4. Soil carbon and some other details of the comparisons could matter.

Critics also objected to specific parts of the assumptions and methods of the original analysis.

Trees trap carbon by using it to build their trunks, branches, leaves and other body parts. As long as the trees stand, its structural carbon stays out of the atmosphere. Other plants and living things store carbon at least for a while in the same way, and some geological processes can likewise trap excesses.

Crowther’s analysis did not account properly for carbon stored already in treeless soil, three critiques point out. That made adding trees seem as if it were making a bigger change than it really would.

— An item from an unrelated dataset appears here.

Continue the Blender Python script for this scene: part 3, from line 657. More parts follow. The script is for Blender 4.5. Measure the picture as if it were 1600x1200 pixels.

Just adjusting for carbon already in the soil would cut the estimated benefit to around 96 metric gigatons, less than half the original, cautions the Lewis critique. Commenters added that not accounting for carbon stored in the leaves and stems of nonwoody plants, such as grasses already growing on land to be reforested, had likewise inflated the Crowther estimate.

5. Planting trees could still be a good thing as long as it’s done thoughtfully.

Tree planting has long been recognized as valuable, say global change geographer Alan Grainger at the University of Leeds in England, and three coauthors. Now, at least, the furor over the Crowther paper is calling fresh attention to the idea, they write.

Perhaps epic tree planting won’t have impacts as big as hoped for. But even if that estimate is 90 percent too high, the result still compares well with the top choices in the Project Drawdown list.

A downsizing in expectations is appropriate, says Chris Field, a climate scientist at Stanford University who wasn’t involved in the estimate’s creation or critiques. There are other things missing from the discussions though, he says. Human motivations and interests get overlooked. What will make people more or less willing to plant trees or take other actions? In the puzzle of fighting climate change, the human heart is a big source of uncertainty.